Of course, independent contractors could sue to get their money, but for amounts less than a few thousand dollars, it usually wasn't worth their while to pay for an attorney. And debt collectors have something that even lawyers don't, at least until they get a court judgment: The ability to ding someone's credit score, which tends to get their attention.

"You’re going to pay the people you need to pay," Strauss says. "The folks who are going to be left unpaid are those who aren’t able to collect. And we don’t want freelancers to fall into that category anymore."

So earlier this year, Strauss set up a business called Indepayment. Here's how it works: A freelancer registers an unpaid invoice on Indepayment's website. Debt collectors sign up to take on batches of debts. If they're successful, they'll take about a third of the amount they recover, which is standard. Indepayment takes a $99 flat fee, plus a little bit of the collector's cut. "All the information from the freelancer comes to us," Strauss explains. "They put it in a form, so that the same infrastructure that was available to the large creditor is now available to the independent worker."

That streamlining function is key: Without it, a debt collector doesn't know where to start. "Let’s say they have Mr. Smith," says Lorraine Perez, CEO of a debt collection service that works with Indepayment. "Let’s say Mr. Smith is no longer with the company. So for me, who am I supposed to talk to? Nobody knows anything." With Indepayment, she'll get exactly the right contact information for the person who signed a contract with the freelancer originally.

Right now, the business is small: Strauss spends about half his time running it and half on his law practice. He's got a couple part-time helpers, and is looking to hire people who could get debtors to pay up before sending accounts to a collection agency. Strauss declines to say how many cases he's taken on so far, but says he's been able to favorably resolve about 22 percent, which is typical for debts over a year old (those that go to collection sooner have a much higher success rate).

Over time, Strauss hopes to use reports of unpaid debts to put together larger lawsuits on behalf of everybody a company might have stiffed over the years, creating a strong disincentive for businesses to make a habit of non-payment. All the information could also be consolidated into an "IndeScore," which freelancers could use to assess the risk that a potential client wouldn't pay promptly.

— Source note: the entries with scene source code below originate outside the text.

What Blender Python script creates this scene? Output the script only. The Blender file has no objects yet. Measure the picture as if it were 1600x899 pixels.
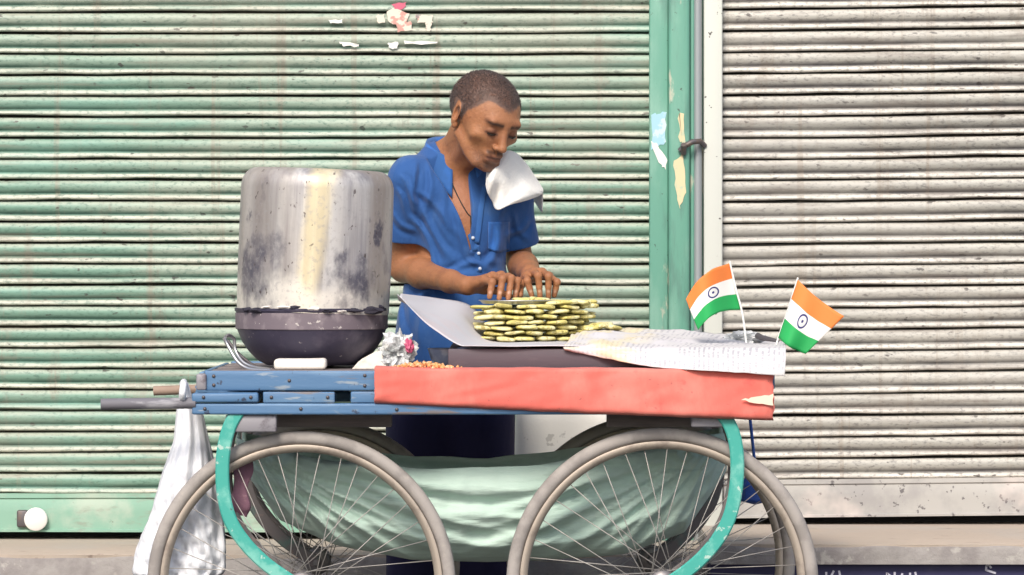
import bpy, bmesh, math, random
import numpy as np
from mathutils import Vector, Matrix, noise as mnoise

# ------------------------------------------------------------------ camera, sky, sun, exposure
sc = bpy.context.scene
F, D0, HZ, CX, HOR = 6210.0, 9.0, 1.096, 800.0, 400.0      # focal length in photo pixels, camera distance, eye height
cam_d = bpy.data.cameras.new('camera'); cam = bpy.data.objects.new('camera', cam_d)
sc.collection.objects.link(cam); sc.camera = cam
cam.location = (0, -D0, HZ); cam.rotation_euler = (math.pi/2, 0, 0)
cam_d.sensor_width = 36; cam_d.lens = F/1600*36; cam_d.shift_y = -49.5/1600
cam_d.clip_start = 0.1; cam_d.clip_end = 2000

SUN_EL, SUN_AZ = 42.0, 193.0      # the sun stands high behind the camera's left shoulder (azimuth clockwise from +y)
w = bpy.data.worlds.new('World'); sc.world = w; w.use_nodes = True
wn = w.node_tree.nodes; wl = w.node_tree.links
sky = wn.new('ShaderNodeTexSky'); sky.sky_type = 'NISHITA'; sky.sun_disc = False
sky.sun_elevation = math.radians(SUN_EL); sky.sun_rotation = math.radians(SUN_AZ)
sky.air_density = 1.0; sky.dust_density = 3.0; sky.ozone_density = 1.0
wl.new(sky.outputs[0], wn['Background'].inputs[0]); wn['Background'].inputs[1].default_value = 0.085
sun_d = bpy.data.lights.new('sun', 'SUN'); sun = bpy.data.objects.new('sun', sun_d); sc.collection.objects.link(sun)
sun_d.energy = 1.5; sun_d.angle = math.radians(16); sun_d.color = (1.0, 0.925, 0.82)
az, el = math.radians(SUN_AZ), math.radians(SUN_EL)
to_sun = Vector((math.sin(az)*math.cos(el), math.cos(az)*math.cos(el), math.sin(el)))
sun.rotation_euler = to_sun.to_track_quat('Z', 'Y').to_euler()
sun.location = (-4, -8, 9)
vs = sc.view_settings
vs.view_transform = 'Standard'; vs.look = 'None'; vs.gamma = 1.0; vs.use_curve_mapping = False
vs.exposure = 1.04
sc.cycles.use_denoising = True
sc.cycles.max_bounces = 8

rnd = random.Random(7)
COL = sc.collection

# ------------------------------------------------------------------ helpers
def P(px, py, y):
    """point of the place seen at photo pixel (px, py) when it stands y metres behind the front wheels"""
    d = D0 + y
    return Vector(((px-CX)*d/F, y, HZ + (HOR-py)*d/F))

def obj(name, verts, faces, mat=None, parent=None, smooth=True, uvs=None, mats=None, fmat=None):
    me = bpy.data.meshes.new(name)
    me.from_pydata([tuple(v) for v in verts], [], [tuple(f) for f in faces])
    if mats:
        for m in mats: me.materials.append(m)
        if fmat is not None: me.polygons.foreach_set('material_index', fmat)
    elif mat: me.materials.append(mat)
    if smooth: me.polygons.foreach_set('use_smooth', [True]*len(me.polygons))
    if uvs is not None:
        ul = me.uv_layers.new(name='UVMap')
        for l in me.loops: ul.data[l.index].uv = uvs[l.vertex_index]
    me.update()
    o = bpy.data.objects.new(name, me); COL.objects.link(o)
    if parent is not None: o.parent = parent
    return o

def tag(o, label=None, cat=None, group=None, kind=None):
    if label: o['label'] = label
    if cat: o['category'] = cat
    if group: o['group'] = group
    if kind: o['kind'] = kind
    return o

def empty(name, loc=(0, 0, 0)):
    o = bpy.data.objects.new(name, None); COL.objects.link(o); o.location = loc; o.empty_display_size = 0.1
    return o

def keep(child, parent):
    """parent an object whose mesh is written in world coordinates"""
    child.parent = parent
    child.matrix_parent_inverse = Matrix.Translation(-Vector(parent.location))
    return child

def auto_smooth(o, ang=35):
    me = o.data
    bm = bmesh.new(); bm.from_mesh(me)
    for e in bm.edges:
        e.smooth = not (len(e.link_faces) == 2 and e.calc_face_angle(0) > math.radians(ang))
    bm.to_mesh(me); bm.free()
    return o

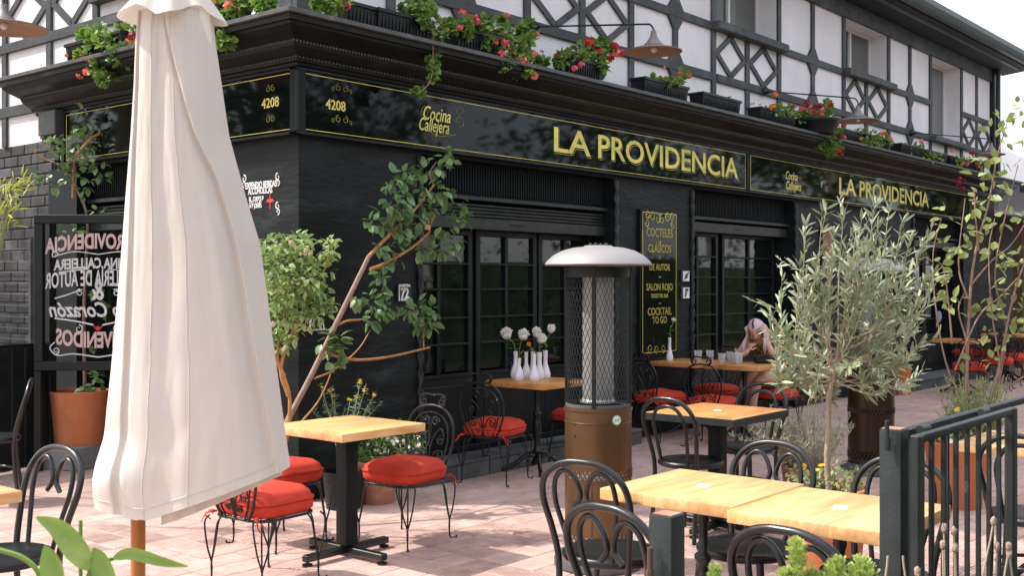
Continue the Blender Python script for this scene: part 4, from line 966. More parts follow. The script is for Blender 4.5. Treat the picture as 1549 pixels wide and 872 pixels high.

In New York, it may get a lot easier soon for freelancers to collect on these kinds of debts without a collector getting involved — the "Freelance isn't Free" act would empower the city to bring its own enforcement powers to bear on delinquent debtors. Strauss isn't worried about his new business, though, figuring that the problem is large enough — and his model is unique enough — that the demand for his services will only continue to grow. Besides, for the larger debts, increased penalties only create a greater incentive for lawyers to take cases funneled through Indepayment's platform.

"There’s a ton of other cases that aren’t coming to us," Strauss says. "And if New York City wants to take it on, fantastic."

UPDATE, December 12: Turns out that Indepayment isn't the only game in town. In October, a company called Freelance Collection launched using a similar model out in California, minus the batching of debts.